Het waarborgen van de veilige werkomstandigheden voor de liftmonteur en liftinspecteur is onderdeel van de zorgplicht van de gebouweigenaar, een en ander op basis van de Arbowet en artikel 6:174 uit het Burgerlijk Wetboek. Bij veel, meestal oudere, liften moeten aanvullende voorzieningen getroffen worden; onder andere beveiligingen bij tractieschijven, ladder in de put, veilige toegang machinekamer etc. Voor gebouweigenaren is dit moeilijk te beoordelen. Sinds januari 2004 melden de keuringsinstanties daarom tekortkomingen met betrekking tot het veilig werken op het keuringsrapport.
INVULLING IN DE PRAKTIJK
Voor een goede beoordeling is in het verleden met alle betrokken partijen een ‘Veiligheid bij Onderhoud en Keuringschecklist’ (VOK-checklist) opgesteld, die als leidraad dient bij een keuring. Ook de Inspectie SZW (voorheen Arbeidsinspectie) was daarbij betrokken. De Inspectie SZW zal het document daarom mede gebruiken bij een door hen uit te voeren ongevalsonderzoek bij liftinstallaties.
Risicograad
Afhankelijk van de grootte van het risico heeft elk controlepunt een risicograad (risicocategorie).
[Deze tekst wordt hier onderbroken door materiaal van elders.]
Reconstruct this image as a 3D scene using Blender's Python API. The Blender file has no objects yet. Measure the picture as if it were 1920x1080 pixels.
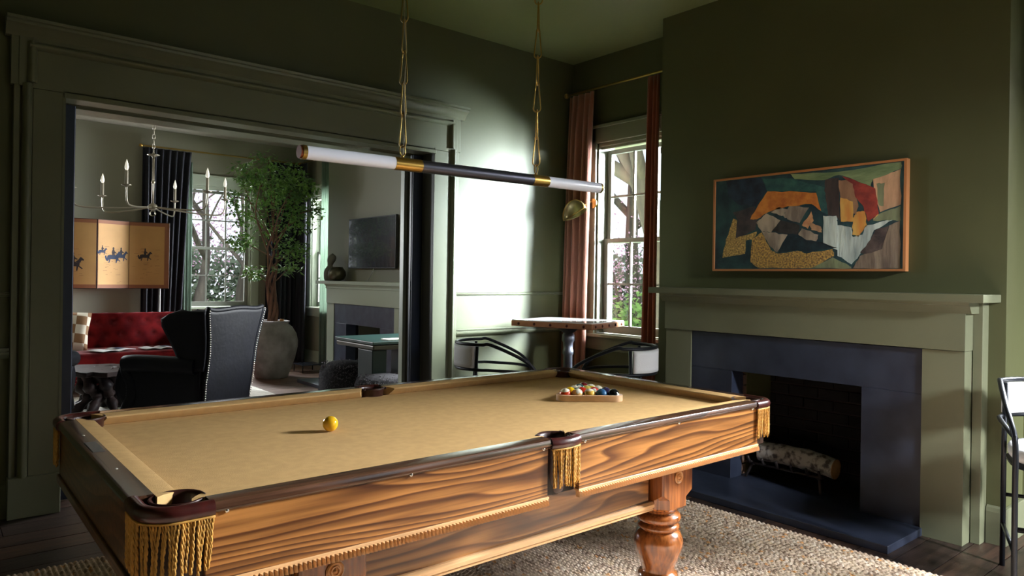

- Urgent (valgevaar bij toegang over het dak)
- Nodig (valgevaar algemeen, knelgevaar, elektrocutie, verplettering, inspectiebesturing, verlichting) – let wel: voornamelijk lift technisch
- Belangrijk (vluchtroute, begaanbaarheid, stootgevaar, uitglijden, noodverlichting, onvoldoende werkruimte) – let wel: voornamelijk bouwkundig
- Wenselijk (noodverlichting)
NOODZAKELIJKE AANPASSINGEN
In de afgelopen periode zijn de gebouweigenaren via het keuringsrapport geïnformeerd over de noodzakelijke aanpassingen om hun lift aan de Arbo bepalingen te laten voldoen.
Om die reden worden de opmerkingen die in het verleden op een keuringsrapport gemaakt met een risicograad 3 en 4 met ingang van 1 oktober 2012 niet meer op de keuringsrapporten vermeld. Dat wil niet zeggen dat de verplichting om deze keuringspunten te verhelpen, vervalt als een gebouweigenaar dat nog niet gedaan heeft. Ze blijven dan gewoon van kracht. Vanwege de urgentie en de directe gevaren blijven opmerkingen met een risicograad 1 en 2 wel herhaald worden op de keuringsrapporten.
Als de keuringswerkzaamheden vanwege risicovolle situaties niet veilig uitgevoerd kunnen worden, is de kans groot dat de inspecteur de keuring niet kan afmaken. Het certificaat kan dan niet worden verstrekt. Dit betekent dat de lift dan niet in gebruik mag zijn.